When the Loan is drawn-down in full, this will bring the total indebtedness of the Group to Galloway to approximately US$2,880,000 (including accrued interest). Details of the previous advances (including the Apil 2019 Loan) are set out below:
Borrower |
Date of Loan |
Principal Amount |
Interest Rate |
Maturity |
Other Terms |
Webis Holdings plc |
April 2019 |
USD 350,000* |
7% |
April 2024* |
Secured against unencumbered assets of the Group |
Webis Holdings plc |
March 2020 |
USD 500,000 |
7% |
March 2025 |
Secured against unencumbered assets of the Group |
Webis Holdings plc
|
September 2023 |
GBP 1,150,000 |
11% |
September 2028 |
Convertible into ordinary shares (i) on completion of an equity fundraising of at least £750,000, at the price applicable to that equity fundraising, (ii) on a change of control of the Company, at the price applicable to that change of control, (iii) at the election of Galloway, at the higher of (i) £0.0156 or the 20 day VWAP of the Company's shares on the business day immediately prior to the date of conversion, or (iv) if not converted earlier, on the maturity date at £0.0156 |
*This loan, together with outstanding interest, has been refinanced by the Company and Galloway, with sums outstanding included within the new US$920,000 loan facility.
Related Party Transaction
Jim Mellon, a Non-Executive Director of the Company is the ultimate beneficial owner of Galloway. Further, Denham Eke, the Non-Executive Chairman of Webis, is a director of Galloway and Katie Errock, a Non-Executive Director of the Company, is the Company Secretary of Burnbrae Group Limited, which is the indirect owner of Galloway. Galloway is a 63.1 per cent. shareholder in Webis. Accordingly, Galloway is a Related Party of the Company and therefore the Loan is a Related Party Transaction under the AIM Rules. Accordingly, the independent Directors (being Ed Comins and Richard Roberts), having consulted with the Company's Nominated Adviser, confirm that they consider the terms of the Loan, and the roll-up of the April 2019 Loan following its maturity on the same terms, fair and reasonable in so far as all Webis' shareholders are concerned.

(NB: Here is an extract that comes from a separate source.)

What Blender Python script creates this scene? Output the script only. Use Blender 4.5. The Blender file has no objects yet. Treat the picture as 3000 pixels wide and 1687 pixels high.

Ed Comins, Managing Director of Webis, stated:
"Webis is very pleased to receive further backing from our principal shareholder. Their continued support during a period of poor trading is vital for the Company and the terms compare favourably with other potential forms of funding considered."
For further information:
Webis Holdings plc |
Tel: |
01624 639396 |
Denham Eke / Ed Comins |
||
Beaumont Cornish Limited |
Tel: |
020 7628 3396 |
Roland Cornish / James Biddle |
Nominated Adviser
Beaumont Cornish Limited ("Beaumont Cornish") is the Company's Nominated Adviser and is authorised and regulated by the FCA. Beaumont Cornish's responsibilities as the Company's Nominated Adviser, including a responsibility to advise and guide the Company on its responsibilities under the AIM Rules for Companies and AIM Rules for Nominated Advisers, are owed solely to the London Stock Exchange. Beaumont Cornish is not acting for and will not be responsible to any other persons for providing protections afforded to customers of Beaumont Cornish nor for advising them in relation to the proposed arrangements described in this announcement or any matter referred to in it.